KNUT: Nun, wir haben einen Brief von Steve Ballmer erhalten, in dem er uns
viel Glück mit dem Skolelinux-Projekt wünscht. Das geschah im Anschluß an ein
Treffen mit Microsoft und einem Gespräch am runden Tisch mit einigen
gutbekannten IT-Persönlichkeiten in Norwegen. Das Treffen war von Microsoft angesetzt
worden, die uns eingeladen hatten, an einer 60-minütigen Diskussion
teilzunehmen, um über kontroverse Themen zu sprechen, die den Weg Microsoft betrafen,
ihre Geschäfte zu führen. Es war interessant und Ballmer's konzentrierte
sich auf Fragen wie Sicherheit, geistiges Eigentum etc. Leider mußten wir gehen,
als die Diskussion richtig losging. Auf jeden Fall haben wir von den
Microsoft-Leuten einen angenehmen Eindruck gewonnen und hoffen, dass sie über uns
dasselbe denken. In einigen entscheidenden Punkten betreffend den Umgang mit
Source-Code stimmen wir nicht überein, wollen uns aber auf unsere Aufgabe
konzentrieren und keine Politik betreiben. Wir wissen, dass Microsoft manchen
norwegischen Schulen erhebliche Preisnachlässe angeboten hat, um das Vorankommen
von Skolelinux zu unterminieren.

LWN: Ihr habt Debian GNU/Linux als Basis eurer Distribution gewählt. Gibt es
dafür besondere Gründe?

KNUT: Die Offenheit, die Akzeptanz unserer Beiträge durch Debian Projekte,
apt-get, die konservativen und gut ausgestesteten Softwarepakete und -
natürlich - die Entwicklerszene, dies alles waren wichtige Gründe.

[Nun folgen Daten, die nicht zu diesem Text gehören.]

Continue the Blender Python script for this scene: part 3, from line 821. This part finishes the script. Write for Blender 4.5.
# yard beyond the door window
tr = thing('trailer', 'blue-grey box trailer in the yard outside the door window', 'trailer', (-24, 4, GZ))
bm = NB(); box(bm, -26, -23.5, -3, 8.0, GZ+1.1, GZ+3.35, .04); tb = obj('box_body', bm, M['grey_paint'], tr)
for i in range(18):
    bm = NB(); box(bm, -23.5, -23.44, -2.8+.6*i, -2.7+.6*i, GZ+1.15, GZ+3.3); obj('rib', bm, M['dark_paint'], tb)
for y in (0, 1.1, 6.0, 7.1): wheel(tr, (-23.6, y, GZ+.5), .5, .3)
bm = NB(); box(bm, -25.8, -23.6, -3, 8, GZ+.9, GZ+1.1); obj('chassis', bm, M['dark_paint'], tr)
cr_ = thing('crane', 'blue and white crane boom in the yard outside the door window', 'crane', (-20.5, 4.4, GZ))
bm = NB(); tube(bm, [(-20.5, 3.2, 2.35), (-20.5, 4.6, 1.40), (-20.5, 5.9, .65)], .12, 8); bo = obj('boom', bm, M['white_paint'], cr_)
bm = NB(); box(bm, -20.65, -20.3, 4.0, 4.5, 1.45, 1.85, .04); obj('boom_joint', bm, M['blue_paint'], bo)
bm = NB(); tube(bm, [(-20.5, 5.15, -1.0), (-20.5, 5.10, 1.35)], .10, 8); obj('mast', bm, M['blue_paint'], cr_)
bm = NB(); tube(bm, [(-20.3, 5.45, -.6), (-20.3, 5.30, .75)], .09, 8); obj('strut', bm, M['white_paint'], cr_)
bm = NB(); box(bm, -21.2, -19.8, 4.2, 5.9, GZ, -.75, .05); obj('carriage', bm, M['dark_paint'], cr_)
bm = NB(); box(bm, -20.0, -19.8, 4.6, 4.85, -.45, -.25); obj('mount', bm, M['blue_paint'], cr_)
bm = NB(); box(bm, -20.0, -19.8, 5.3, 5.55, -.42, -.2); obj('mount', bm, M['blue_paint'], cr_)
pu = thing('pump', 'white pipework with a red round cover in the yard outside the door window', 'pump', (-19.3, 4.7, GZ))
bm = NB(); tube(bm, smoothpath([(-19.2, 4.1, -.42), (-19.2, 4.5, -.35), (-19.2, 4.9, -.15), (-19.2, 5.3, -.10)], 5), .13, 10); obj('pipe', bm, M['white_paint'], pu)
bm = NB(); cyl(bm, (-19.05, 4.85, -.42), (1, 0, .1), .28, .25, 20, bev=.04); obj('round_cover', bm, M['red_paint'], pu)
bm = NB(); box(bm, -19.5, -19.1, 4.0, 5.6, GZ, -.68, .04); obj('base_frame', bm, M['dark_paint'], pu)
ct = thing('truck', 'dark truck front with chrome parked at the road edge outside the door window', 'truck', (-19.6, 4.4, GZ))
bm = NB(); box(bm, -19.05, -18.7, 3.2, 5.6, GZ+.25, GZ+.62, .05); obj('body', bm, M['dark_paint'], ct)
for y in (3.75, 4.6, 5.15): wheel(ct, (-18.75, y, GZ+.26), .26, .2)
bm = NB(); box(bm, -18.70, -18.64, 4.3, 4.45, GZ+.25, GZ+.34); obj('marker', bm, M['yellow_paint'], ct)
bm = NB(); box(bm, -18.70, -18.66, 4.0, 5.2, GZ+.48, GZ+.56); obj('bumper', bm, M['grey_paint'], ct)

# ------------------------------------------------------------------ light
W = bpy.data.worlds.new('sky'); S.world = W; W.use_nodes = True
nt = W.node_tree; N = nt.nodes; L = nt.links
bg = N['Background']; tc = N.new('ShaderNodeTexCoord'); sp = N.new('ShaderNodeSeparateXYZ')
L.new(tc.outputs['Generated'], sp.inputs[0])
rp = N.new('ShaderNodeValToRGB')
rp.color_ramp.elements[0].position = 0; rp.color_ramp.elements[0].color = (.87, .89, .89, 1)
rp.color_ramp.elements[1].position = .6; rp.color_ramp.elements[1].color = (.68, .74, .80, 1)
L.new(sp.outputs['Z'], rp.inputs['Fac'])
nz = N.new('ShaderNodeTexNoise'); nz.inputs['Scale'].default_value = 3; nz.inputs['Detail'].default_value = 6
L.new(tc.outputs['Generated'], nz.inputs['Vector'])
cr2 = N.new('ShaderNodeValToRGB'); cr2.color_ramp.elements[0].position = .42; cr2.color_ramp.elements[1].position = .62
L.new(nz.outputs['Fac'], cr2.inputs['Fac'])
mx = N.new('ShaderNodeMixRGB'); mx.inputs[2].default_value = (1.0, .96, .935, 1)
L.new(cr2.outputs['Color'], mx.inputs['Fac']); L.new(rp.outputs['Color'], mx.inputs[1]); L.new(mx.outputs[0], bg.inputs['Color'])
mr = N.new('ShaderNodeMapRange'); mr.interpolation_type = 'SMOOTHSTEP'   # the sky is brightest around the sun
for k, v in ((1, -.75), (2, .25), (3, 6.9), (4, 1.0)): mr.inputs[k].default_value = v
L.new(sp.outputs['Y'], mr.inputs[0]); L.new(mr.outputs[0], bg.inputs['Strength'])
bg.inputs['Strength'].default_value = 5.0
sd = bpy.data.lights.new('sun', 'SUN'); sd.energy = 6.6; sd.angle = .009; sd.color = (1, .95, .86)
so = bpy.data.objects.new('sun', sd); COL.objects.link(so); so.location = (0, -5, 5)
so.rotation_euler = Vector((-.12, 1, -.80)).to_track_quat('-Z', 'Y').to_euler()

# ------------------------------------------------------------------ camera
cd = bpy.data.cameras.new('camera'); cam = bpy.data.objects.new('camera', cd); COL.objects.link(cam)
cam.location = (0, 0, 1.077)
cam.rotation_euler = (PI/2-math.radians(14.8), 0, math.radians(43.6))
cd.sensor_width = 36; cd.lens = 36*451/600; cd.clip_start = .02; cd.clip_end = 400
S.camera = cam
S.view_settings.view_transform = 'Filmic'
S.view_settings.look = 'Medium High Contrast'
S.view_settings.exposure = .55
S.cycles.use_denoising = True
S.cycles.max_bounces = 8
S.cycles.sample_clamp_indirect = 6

LWN: Vom technischen Standpunkt aus betrachtet, was sind die hauptsächlichen
Aufgaben bei der Entwicklung?

KNUT: Wir arbeiten zur Zeit an dem neuen Debian Installer und genauso stark
an den out-of-the-box Netzwerkdiensten samt -installation. Wir haben eine
Nutzerverwaltung geschaffen, die auf LDAP, Webmin und Netgroups basiert. Grund
ist, dass die IT-Koordinatoren an Schulen ein einfach zu nutzendes,
web-basierendes und sicheres System benötigen, um Nutzerkonto´s für Schüler und Lehrer
einzurichten und zu verwalten. Ein weiterer wichtiger Bereich unserer Arbeit
ist das Schreiben von nutzerfreundlichen Dokumentationen in den lokalen
Sprachen.

LWN: Knut, vielen Dank für deine Zeit und viel Glück für dein Projekt!.